Rows from a 3D scene dataset
--- START ---

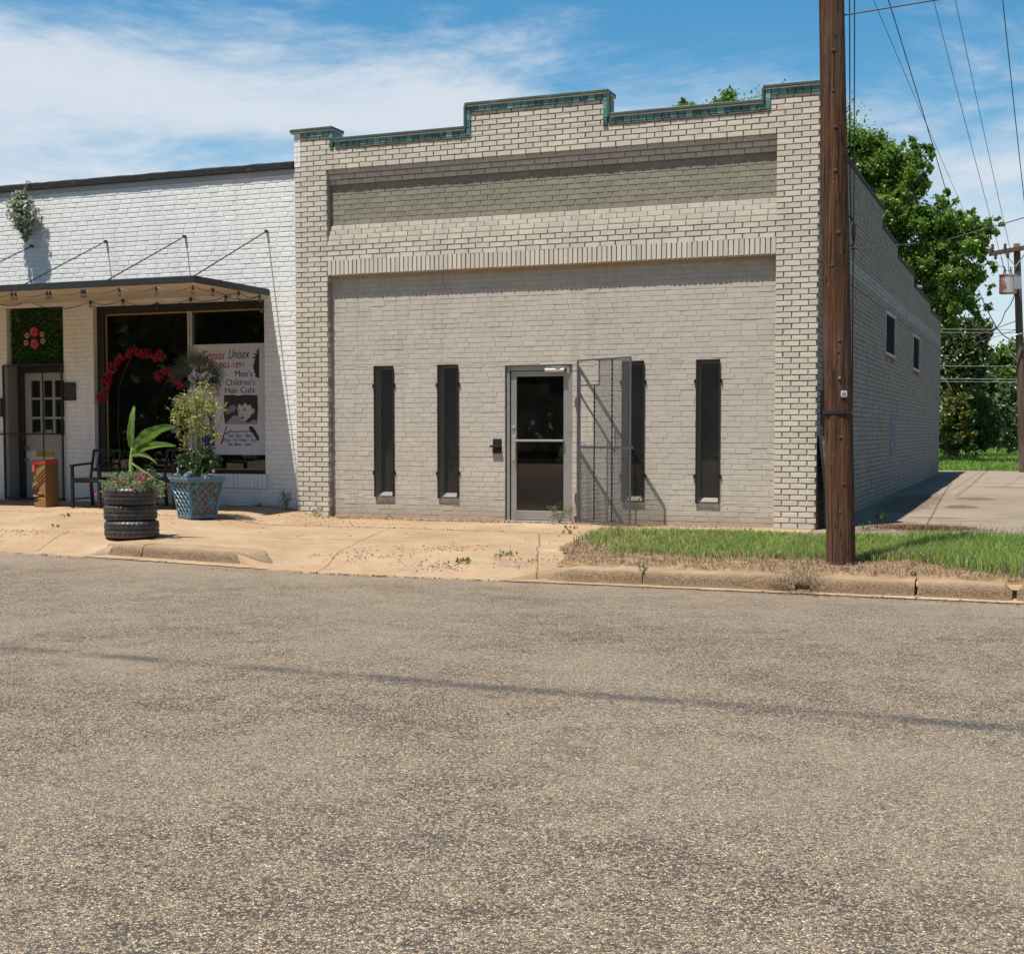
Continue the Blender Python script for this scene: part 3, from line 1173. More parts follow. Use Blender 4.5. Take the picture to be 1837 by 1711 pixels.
xs = lin(-60, -14, 20)[:-1] + lin(-14, 12, 104)[:-1] + lin(12, 60, 24)
mb = MB()
rows_t = [0, .004, .01, .02, .05, .1, .2, .35, .6, 1]
for t in rows_t:
    for x in xs:
        e = edge_y(x) + .015 * math.sin(x * 9.1) + .012 * math.sin(x * 23.7) + .01 * math.sin(x * 57)
        y = e + (-21.5 - e) * t
        mb.v.append((x, y, road_z(x, y)))
nx = len(xs)
for j in range(len(rows_t) - 1):
    for i in range(nx - 1):
        mb.f.append(((j + 1) * nx + i, (j + 1) * nx + i + 1, j * nx + i + 1, j * nx + i))
        mb.m.append(0)
struct(mb.build('road', M_road, smooth=True, origin=(0, -5, -.2)))

# --- terrain
m = N('grassy_soil')
c = m.ramp(m.noise(1.6, 6, .7), [(.3, (.075, .10, .025)), (.5, (.11, .14, .035)), (.7, (.19, .17, .075))])
m.bump(m.noise(30, 4), .5, .03)
M_soil = m.set(c, .95, 0, .1)


def terrain_z(x, y):
    z = -.36
    z += sm((y - 21.5) / 1.8) * .48
    z += sm((y - 23) / 22) * .29
    z += sm((-21.6 - y) / .8) * .28
    return z


xs = [-900, -300, -120, -60] + lin(-40, 40, 40) + [60, 120, 300, 900]
ys = [-900, -300, -120, -60, -40, -30, -26, -24, -22.6, -22.2, -21.9, -21.6] + lin(-20, 20, 8) + lin(21, 46, 25) + [50, 60, 90, 150, 300, 900]
struct(grid_mesh('ground', xs, ys, terrain_z, M_soil))

# --- sandy concrete of the sidewalk and driveway
m = N('sandy_concrete')
n1, n2, n3 = m.noise(.9, 5, .6), m.noise(6, 5, .65), m.noise(60, 3)
c = m.ramp(n1, [(.3, (.255, .168, .098)), (.5, (.31, .212, .128)), (.7, (.345, .25, .16))])
c = m.mix(m.math('MULTIPLY', m.step(n2, .46, .7), .45), c, (.215, .15, .095))
c = m.mix(m.math('MULTIPLY', m.step(n3, .56, .72), .4), c, (.22, .14, .085))
c = m.mix(m.math('MULTIPLY', m.step(m.noise(2.2, 6, .7), .58, .72), .5), c, (.19, .14, .10))
wb = wobble(m, 3, .03)
wb2 = wobble(m, 1.5, .12)
crack = None
for a, b, w in (((-14, -1.62), (3.9, -1.66), wb), ((-3.2, -1.63), (-3.2, -1.6), wb), ((-1.5, -1.6), (-.35, -5.5), wb2), ((1.2, -1.72), (.7, -1.72), wb),
                ((-.1, -1.95), (-1.6, -4.4), wb2), ((-5.2, -1.6), (-4.6, -4.7), wb), ((-8.3, -1.6), (-8, -4.7), wb), ((.6, -1.66), (1.9, -5.2), wb2), ((2.3, -1.66), (2.35, 0), wb), ((-2.9, -.02), (-2.95, -1.6), wb)):
    d = seg_dist(m, a[0], a[1], b[0], b[1], w)
    crack = d if crack is None else m.math('MINIMUM', crack, d)
jl = seg_dist(m, -14, -1.63, 3.9, -1.66, wobble(m, 4, .03))
jl2 = seg_dist(m, -14, -3.35, -.6, -3.4, wobble(m, 4, .03))
cm = m.math('MAXIMUM', m.step(crack, .014, .004), m.math('MULTIPLY', m.step(jl, .035, .012), m.math('ADD', .35, m.math('MULTIPLY', m.noise(3.5, 4, .7), .9))))
cm = m.math('MAXIMUM', cm, m.math('MULTIPLY', m.step(jl2, .026, .01), m.step(m.noise(1.7, 4, .7), .45, .6)))
c = m.mix(m.math('MULTIPLY', cm, .85), c, (.12, .075, .045))
st_ = m.noise(1.7, 6, .72, vec=m.scale(m.pos, (.6, 1.5, 1)))
c = m.mix(m.math('MULTIPLY', m.step(st_, .56, .70), .55), c, (.17, .125, .09))
c = m.mix(m.math('MULTIPLY', m.step(m.noise(9, 6, .75), .60, .70), .6), c, (.15, .10, .065))
c = m.mix(m.math('MULTIPLY', m.step(m.noise(.7, 4, .6), .54, .7), .4), c, (.40, .33, .25))
# damp grime along the foot of the walls
yy = m.math('ADD', m.sep()[1], m.math('MULTIPLY', m.noise(3, 5, .7), .5))
c = m.mix(m.math('MULTIPLY', m.step(yy, .02, .3), .5), c, (.22, .13, .075))
m.bump(m.math('SUBTRACT', m.math('ADD', m.noise(120, 3), m.math('MULTIPLY', n2, .6)), m.math('MULTIPLY', cm, 1.2)), .35, .008)
M_walk = m.set(c, .9, 0, .15)

xs = lin(-15, -6, 36)[:-1] + lin(-6, 4, 120)[:-1] + lin(4, 30, 60)
mb = MB()
ts = [0, .0005, .02, .05, .09, .13, .18, .24, .32, .42, .55, .70, .85, 1.0]
for t in ts:
    for x in xs:
        e = edge_y(x)
        k = kerb_k(x)
        y0 = e - .03 + .27 * k
        y = y0 + ((.45 if x < 3.74 else -1.0) - y0) * t
        z = walk_full(x, y) - .02 * k * sm((e + .75 - y) / .25)
        if t == 0:
            z = -.26
        mb.v.append((x, y, z + .006 * math.sin(x * 1.7 + y) * math.sin(y * 2.1)))
nx = len(xs)
for j in range(len(ts) - 1):
    for i in range(nx - 1):
        mb.f.append((j * nx + i, j * nx + i + 1, (j + 1) * nx + i + 1, (j + 1) * nx + i))
        mb.m.append(0)
struct(mb.build('sidewalk', M_walk, smooth=True, origin=(0, -1, 0)))

# --- kerb stones, rounded noses and worn ends
m = N('sandy_kerb_concrete')
c = m.ramp(m.noise(2, 5), [(.3, (.25, .17, .10)), (.6, (.33, .235, .148)), (.8, (.24, .18, .125))])
zz = m.math('ADD', m.sep()[2], m.math('MULTIPLY', m.noise(9, 4, .7), .12))
face = m.math('MULTIPLY', m.step(zz, -.01, -.09), m.step(zz, -.19, -.10))
c = m.mix(m.math('MULTIPLY', face, m.step(m.noise(90, 3, .7), .38, .6)), c, (.10, .066, .043))
c = m.mix(m.math('MULTIPLY', m.step(m.noise(40, 4, .7), .55, .7), .5), c, (.17, .11, .065))
m.bump(m.math('ADD', m.noise(110, 4, .7), m.noise(16, 5, .7)), .8, .014)
M_kerb = m.set(c, .92, 0, .12)


def kerb(x0, x1, top=-.075, front=.08, taper0=.06, taper1=.06, h0=1.0, h1=1.0):
    """one length of kerb; h0 / h1: how much of the full height stands at its ends"""
    n = max(6, int((x1 - x0) / .06))
    prof = [(.42, -.30), (.42, -.008), (.15, 0), (.095, -.003), (.060, -.014), (.045, -.034), (.030, -.08), (.012, -.13), (-.01, -.32)]
    mb = MB()
    for i in range(n + 1):
        x = x0 + (x1 - x0) * i / n
        s0, s1 = sm((x - x0) / max(taper0, .001) + .25), sm((x1 - x) / max(taper1, .001) + .25)
        hs = (h0 + (1 - h0) * s0) * (h1 + (1 - h1) * s1)
        e = edge_y(x) + front
        wob = .006 * math.sin(x * 7) + .004 * math.sin(x * 19)
        inx = .012 * (1 - min(s0, s1))
        for y, z in prof:
            zt = top + z if z < -.2 else (-.215 + (top + z + .215) * hs)
            mb.v.append((x, e + y + wob + inx * 2, zt + wob * .6))
    k = len(prof)
    for i in range(n):
        for j in range(k - 1):
            mb.f.append((i * k + j, (i + 1) * k + j, (i + 1) * k + j + 1, i * k + j + 1))
            mb.m.append(0)
    for i in (0, n):
        mb.f.append(tuple(i * k + j for j in (range(k) if i == 0 else range(k - 1, -1, -1))))
        mb.m.append(0)
    ko = mb.build('kerb', M_kerb, smooth=True)
    ko.data.set_sharp_from_angle(angle=math.radians(24))
    return struct(ko)


kerb(2.02, 2.955, taper0=.35, h0=.25)
kerb(2.965, 4.37, taper1=.16, h1=.35)
kerb(4.50, 5.395, taper0=.12, h0=.5)
kerb(5.42, 6.19, taper1=.08, h1=.45)
kerb(6.225, 8.6, taper0=.08, h0=.45)
kerb(8.62, 11.4)
kerb(11.42, 14.2)
kerb(14.22, 24)
kerb(-3.66, -3.05, top=-.064, front=.17, taper0=.1, h0=.5)
kerb(-3.035, -1.15, top=-.066, front=.17, taper1=.75, h1=.02)

# --- sandy gutter strip in front of the kerbs
mb = MB()
xs = lin(-15, 24, 300)
for x in xs:
    e = edge_y(x)
    for y, z in ((-.02, -.2135), (.06, -.209), (.16, -.206), (.34, -.205)):
        mb.v.append((x, e + y + (.012 * math.sin(x * 31) + .01 * math.sin(x * 13.3) if y < 0 else 0), z))
for i in range(len(xs) - 1):
    for j in range(3):
        mb.f.append((i * 4 + j, (i + 1) * 4 + j, (i + 1) * 4 + j + 1, i * 4 + j + 1))
        mb.m.append(0)
struct(mb.build('gutter', M_walk, smooth=True, origin=(0, -5, -.2)))

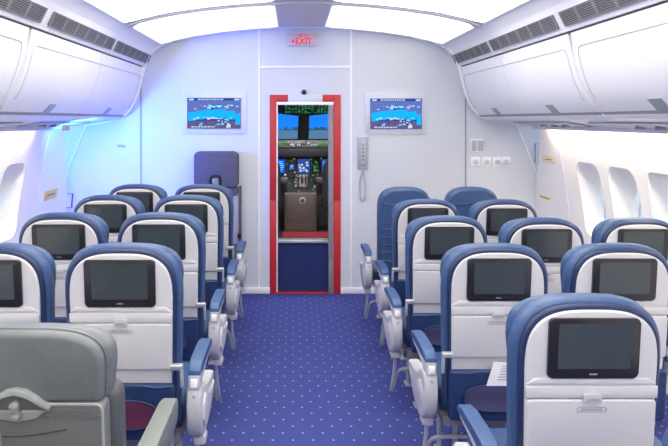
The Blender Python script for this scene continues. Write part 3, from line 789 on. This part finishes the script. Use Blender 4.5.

--- END ---

Written task: In the data above, please extract the lines from the first one through the line with "struct(grid_mesh('ground', xs, ys, terrain_z, M_soil))", exactly, and keep pictures out.

Reply to the task:
Continue the Blender Python script for this scene: part 3, from line 1173. More parts follow. Use Blender 4.5. Take the picture to be 1837 by 1711 pixels.
xs = lin(-60, -14, 20)[:-1] + lin(-14, 12, 104)[:-1] + lin(12, 60, 24)
mb = MB()
rows_t = [0, .004, .01, .02, .05, .1, .2, .35, .6, 1]
for t in rows_t:
    for x in xs:
        e = edge_y(x) + .015 * math.sin(x * 9.1) + .012 * math.sin(x * 23.7) + .01 * math.sin(x * 57)
        y = e + (-21.5 - e) * t
        mb.v.append((x, y, road_z(x, y)))
nx = len(xs)
for j in range(len(rows_t) - 1):
    for i in range(nx - 1):
        mb.f.append(((j + 1) * nx + i, (j + 1) * nx + i + 1, j * nx + i + 1, j * nx + i))
        mb.m.append(0)
struct(mb.build('road', M_road, smooth=True, origin=(0, -5, -.2)))

# --- terrain
m = N('grassy_soil')
c = m.ramp(m.noise(1.6, 6, .7), [(.3, (.075, .10, .025)), (.5, (.11, .14, .035)), (.7, (.19, .17, .075))])
m.bump(m.noise(30, 4), .5, .03)
M_soil = m.set(c, .95, 0, .1)


def terrain_z(x, y):
    z = -.36
    z += sm((y - 21.5) / 1.8) * .48
    z += sm((y - 23) / 22) * .29
    z += sm((-21.6 - y) / .8) * .28
    return z


xs = [-900, -300, -120, -60] + lin(-40, 40, 40) + [60, 120, 300, 900]
ys = [-900, -300, -120, -60, -40, -30, -26, -24, -22.6, -22.2, -21.9, -21.6] + lin(-20, 20, 8) + lin(21, 46, 25) + [50, 60, 90, 150, 300, 900]
struct(grid_mesh('ground', xs, ys, terrain_z, M_soil))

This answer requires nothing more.